(TASK):
Exclude the pictures and return every line exactly as written.

(DATASET EXCERPT):
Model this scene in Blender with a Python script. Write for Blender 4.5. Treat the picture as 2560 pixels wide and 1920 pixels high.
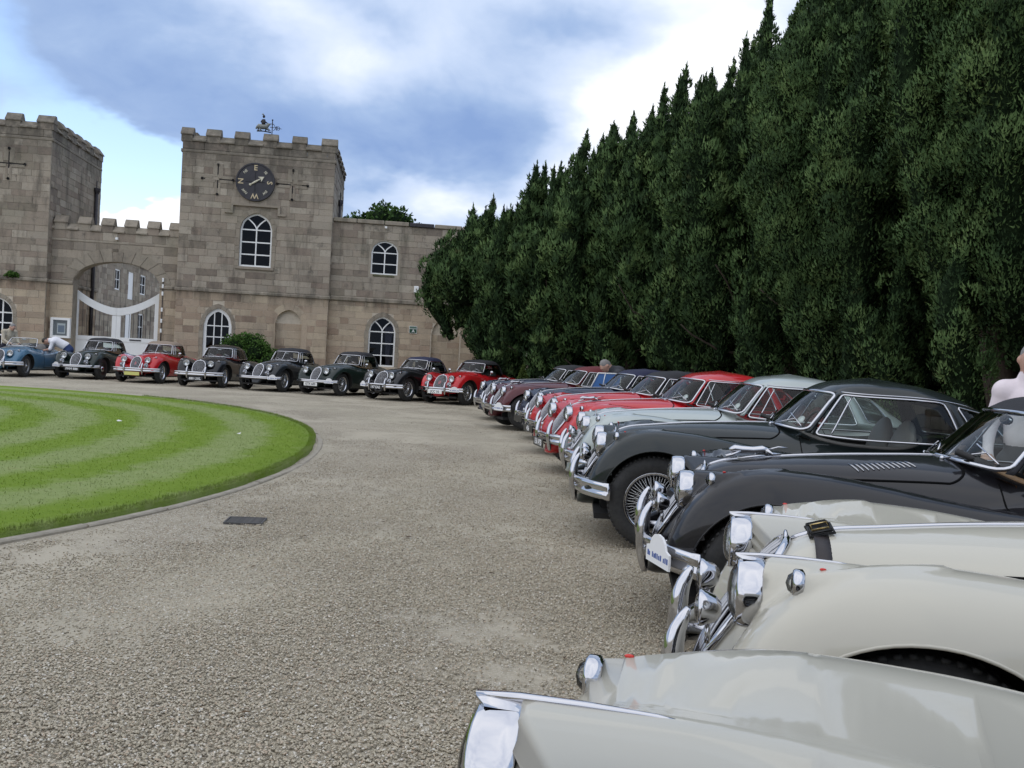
import bpy, math, random
import numpy as np
from mathutils import Vector, Matrix
R = math.radians
sc = bpy.context.scene
for _o in list(bpy.data.objects):
    bpy.data.objects.remove(_o)

# ------------------------------------------------------------------ camera
cd = bpy.data.cameras.new('camera')
cd.sensor_width = 36.0
cd.lens = 36.0 * 2300.0 / 2560.0
cd.clip_start = 0.05
cd.clip_end = 4000.0
cam = bpy.data.objects.new('camera', cd)
sc.collection.objects.link(cam)
CAMH = 1.38
cam.matrix_world = (Matrix.Translation((0, 0, CAMH)) @ Matrix.Rotation(math.pi / 2 - math.atan(57 / 2300.0), 4, 'X')
                    @ Matrix.Rotation(0.055, 4, 'Z'))
sc.camera = cam

# ------------------------------------------------------------------ sky, sun, exposure
SUN_EL, SUN_AZ = R(58), R(-125)          # azimuth from +Y towards +X
world = bpy.data.worlds.new('World')
sc.world = world
world.use_nodes = True
wn, wl = world.node_tree.nodes, world.node_tree.links
wn.clear()


class NB:
    """tiny node-building helper"""
    def __init__(s, tree):
        s.t, s.n, s.l = tree, tree.nodes, tree.links

    def put(s, sock, v):
        if v is None:
            return
        if hasattr(v, 'is_output') or isinstance(v, bpy.types.NodeSocket):
            s.l.new(v, sock)
        else:
            sock.default_value = v

    def new(s, typ, **kw):
        n = s.n.new(typ)
        for k, v in kw.items():
            setattr(n, k, v)
        return n

    def math(s, op, a, b=None, c=None, clamp=False):
        n = s.new('ShaderNodeMath', operation=op, use_clamp=clamp)
        s.put(n.inputs[0], a)
        s.put(n.inputs[1], b)
        s.put(n.inputs[2], c)
        return n.outputs[0]

    def vmath(s, op, a, b=None, out=0):
        n = s.new('ShaderNodeVectorMath', operation=op)
        s.put(n.inputs[0], a)
        s.put(n.inputs[1], b)
        return n.outputs[out]

    def noise(s, vec, scale, detail=4, rough=0.55, dist=0.0, out='Fac'):
        n = s.new('ShaderNodeTexNoise')
        s.put(n.inputs['Vector'], vec)
        n.inputs['Scale'].default_value = scale
        n.inputs['Detail'].default_value = detail
        n.inputs['Roughness'].default_value = rough
        n.inputs['Distortion'].default_value = dist
        return n.outputs[out]

    def voro(s, vec, scale, feature='F1', out='Distance', rand=1.0):
        n = s.new('ShaderNodeTexVoronoi', feature=feature)
        s.put(n.inputs['Vector'], vec)
        n.inputs['Scale'].default_value = scale
        n.inputs['Randomness'].default_value = rand
        return n.outputs[out]

    def ramp(s, fac, stops, interp='LINEAR'):
        n = s.new('ShaderNodeValToRGB')
        cr = n.color_ramp
        cr.interpolation = interp
        while len(cr.elements) < len(stops):
            cr.elements.new(0.5)
        for e, (p, c) in zip(cr.elements, stops):
            e.position = p
            e.color = (*c, 1) if len(c) == 3 else c
        s.put(n.inputs[0], fac)
        return n.outputs[0]

    def mix(s, fac, a, b, blend='MIX'):
        n = s.new('ShaderNodeMix', data_type='RGBA', blend_type=blend)
        s.put(n.inputs[0], fac)
        for i, v in ((6, a), (7, b)):
            s.put(n.inputs[i], (*v, 1) if isinstance(v, tuple) and len(v) == 3 else v)
        return n.outputs[2]

    def mapr(s, v, a, b, c=0.0, d=1.0, smooth=True):
        n = s.new('ShaderNodeMapRange')
        n.interpolation_type = 'SMOOTHSTEP' if smooth else 'LINEAR'
        s.put(n.inputs[0], v)
        for i, q in enumerate((a, b, c, d)):
            n.inputs[1 + i].default_value = q
        return n.outputs[0]


wb = NB(world.node_tree)
sky = wb.new('ShaderNodeTexSky', sky_type='NISHITA', sun_disc=False)
sky.sun_elevation = SUN_EL
sky.sun_rotation = SUN_AZ
sky.air_density, sky.dust_density, sky.ozone_density = 1.0, 0.7, 2.0
tc = wb.new('ShaderNodeTexCoord')
D = tc.outputs['Generated']
sx = wb.new('ShaderNodeSeparateXYZ')
wb.put(sx.inputs[0], D)
zz = wb.math('MAXIMUM', sx.outputs[2], 0.0)
zden = wb.math('ADD', zz, 0.36)
px = wb.math('DIVIDE', sx.outputs[0], zden)
py = wb.math('DIVIDE', sx.outputs[1], zden)
cv = wb.new('ShaderNodeCombineXYZ')
wb.put(cv.inputs[0], px)
wb.put(cv.inputs[1], py)
cvec = cv.outputs[0]
warp = wb.vmath('SCALE', wb.vmath('SUBTRACT', wb.noise(cvec, 1.3, 4, 0.5, out='Color'), (0.5, 0.5, 0.5)))
warp.node.inputs[3].default_value = 0.55
cw = wb.vmath('ADD', cvec, warp)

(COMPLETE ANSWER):
Model this scene in Blender with a Python script. Write for Blender 4.5. Treat the picture as 2560 pixels wide and 1920 pixels high.
import bpy, math, random
import numpy as np
from mathutils import Vector, Matrix
R = math.radians
sc = bpy.context.scene
for _o in list(bpy.data.objects):
    bpy.data.objects.remove(_o)

# ------------------------------------------------------------------ camera
cd = bpy.data.cameras.new('camera')
cd.sensor_width = 36.0
cd.lens = 36.0 * 2300.0 / 2560.0
cd.clip_start = 0.05
cd.clip_end = 4000.0
cam = bpy.data.objects.new('camera', cd)
sc.collection.objects.link(cam)
CAMH = 1.38
cam.matrix_world = (Matrix.Translation((0, 0, CAMH)) @ Matrix.Rotation(math.pi / 2 - math.atan(57 / 2300.0), 4, 'X')
                    @ Matrix.Rotation(0.055, 4, 'Z'))
sc.camera = cam

# ------------------------------------------------------------------ sky, sun, exposure
SUN_EL, SUN_AZ = R(58), R(-125)          # azimuth from +Y towards +X
world = bpy.data.worlds.new('World')
sc.world = world
world.use_nodes = True
wn, wl = world.node_tree.nodes, world.node_tree.links
wn.clear()


class NB:
    """tiny node-building helper"""
    def __init__(s, tree):
        s.t, s.n, s.l = tree, tree.nodes, tree.links

    def put(s, sock, v):
        if v is None:
            return
        if hasattr(v, 'is_output') or isinstance(v, bpy.types.NodeSocket):
            s.l.new(v, sock)
        else:
            sock.default_value = v

    def new(s, typ, **kw):
        n = s.n.new(typ)
        for k, v in kw.items():
            setattr(n, k, v)
        return n

    def math(s, op, a, b=None, c=None, clamp=False):
        n = s.new('ShaderNodeMath', operation=op, use_clamp=clamp)
        s.put(n.inputs[0], a)
        s.put(n.inputs[1], b)
        s.put(n.inputs[2], c)
        return n.outputs[0]

    def vmath(s, op, a, b=None, out=0):
        n = s.new('ShaderNodeVectorMath', operation=op)
        s.put(n.inputs[0], a)
        s.put(n.inputs[1], b)
        return n.outputs[out]

    def noise(s, vec, scale, detail=4, rough=0.55, dist=0.0, out='Fac'):
        n = s.new('ShaderNodeTexNoise')
        s.put(n.inputs['Vector'], vec)
        n.inputs['Scale'].default_value = scale
        n.inputs['Detail'].default_value = detail
        n.inputs['Roughness'].default_value = rough
        n.inputs['Distortion'].default_value = dist
        return n.outputs[out]

    def voro(s, vec, scale, feature='F1', out='Distance', rand=1.0):
        n = s.new('ShaderNodeTexVoronoi', feature=feature)
        s.put(n.inputs['Vector'], vec)
        n.inputs['Scale'].default_value = scale
        n.inputs['Randomness'].default_value = rand
        return n.outputs[out]

    def ramp(s, fac, stops, interp='LINEAR'):
        n = s.new('ShaderNodeValToRGB')
        cr = n.color_ramp
        cr.interpolation = interp
        while len(cr.elements) < len(stops):
            cr.elements.new(0.5)
        for e, (p, c) in zip(cr.elements, stops):
            e.position = p
            e.color = (*c, 1) if len(c) == 3 else c
        s.put(n.inputs[0], fac)
        return n.outputs[0]

    def mix(s, fac, a, b, blend='MIX'):
        n = s.new('ShaderNodeMix', data_type='RGBA', blend_type=blend)
        s.put(n.inputs[0], fac)
        for i, v in ((6, a), (7, b)):
            s.put(n.inputs[i], (*v, 1) if isinstance(v, tuple) and len(v) == 3 else v)
        return n.outputs[2]

    def mapr(s, v, a, b, c=0.0, d=1.0, smooth=True):
        n = s.new('ShaderNodeMapRange')
        n.interpolation_type = 'SMOOTHSTEP' if smooth else 'LINEAR'
        s.put(n.inputs[0], v)
        for i, q in enumerate((a, b, c, d)):
            n.inputs[1 + i].default_value = q
        return n.outputs[0]


wb = NB(world.node_tree)
sky = wb.new('ShaderNodeTexSky', sky_type='NISHITA', sun_disc=False)
sky.sun_elevation = SUN_EL
sky.sun_rotation = SUN_AZ
sky.air_density, sky.dust_density, sky.ozone_density = 1.0, 0.7, 2.0
tc = wb.new('ShaderNodeTexCoord')
D = tc.outputs['Generated']
sx = wb.new('ShaderNodeSeparateXYZ')
wb.put(sx.inputs[0], D)
zz = wb.math('MAXIMUM', sx.outputs[2], 0.0)
zden = wb.math('ADD', zz, 0.36)
px = wb.math('DIVIDE', sx.outputs[0], zden)
py = wb.math('DIVIDE', sx.outputs[1], zden)
cv = wb.new('ShaderNodeCombineXYZ')
wb.put(cv.inputs[0], px)
wb.put(cv.inputs[1], py)
cvec = cv.outputs[0]
warp = wb.vmath('SCALE', wb.vmath('SUBTRACT', wb.noise(cvec, 1.3, 4, 0.5, out='Color'), (0.5, 0.5, 0.5)))
warp.node.inputs[3].default_value = 0.55
cw = wb.vmath('ADD', cvec, warp)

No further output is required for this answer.